Sir Angus Grossart, the Chair of National Museums Scotland, said the deal with the estate of Edmund de Rothschild strengthened the group’s “strategic vision”.

“The Hamilton-Rothschild tazza is the single most important acquisition that National Museums Scotland has made in many decades,” he declared.

“Acquiring this wonderful work of art demonstrates our enhanced international ambitions for our collections and underlines our aspirations.”

The Duke was compelled by the legend that the bowl had been the Bénetier de Charlemagne –  the holy water stoup of the Emperor Charlemagne, the founder of the Roman Empire.

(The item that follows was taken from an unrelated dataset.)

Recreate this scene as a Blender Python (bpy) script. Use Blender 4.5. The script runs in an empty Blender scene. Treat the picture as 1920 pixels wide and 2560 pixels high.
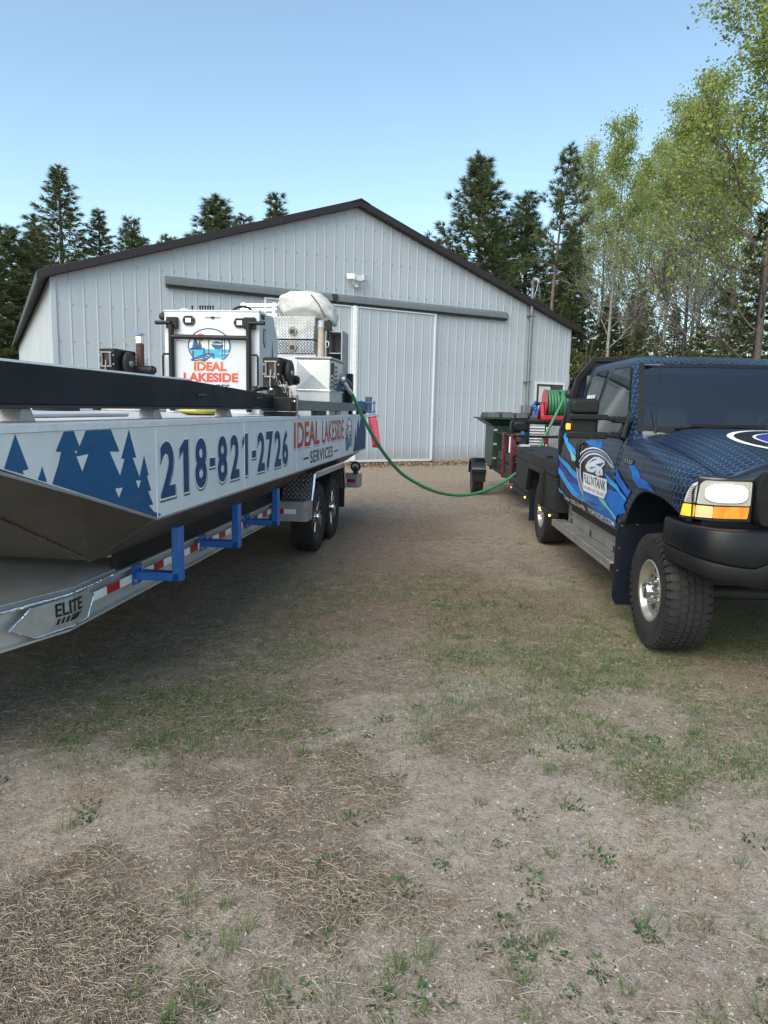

A photo of a curator in a suit and spectacles taking a closer look at an ornate gold exhibit
Godfrey Evans, Principal Curator of Applied European Arts, takes a closer look at the acquisition© National Museums Scotland
He used it for the baptism of his children in 1811 and 1814, symbolising the premier peer status he believed the House of Hamilton held in Scotland, where he saw the family as the true successors to the Stuart kings.

Sensibly, the tazza was the most highly-insured item inside Hamilton Palace during the first half of the 19th century, although it was loaned to a prestigious exhibition at the former site of the Victoria and Albert Museum in 1862.

“It greatly enhances our already significant international collections of European art and design,” said National Museums Scotland Director Dr Gordon Rintoul, admiring the “remarkable” two-piece.

“We have recently welcomed more than two million visitors through the doors of the transformed National Museum of Scotland, and I know that this wonderful object will be a huge draw for thousands more. It will be a key focal point for further new galleries which we are planning.”

The tazza has gone on immediate temporary display at the National Museum of Scotland.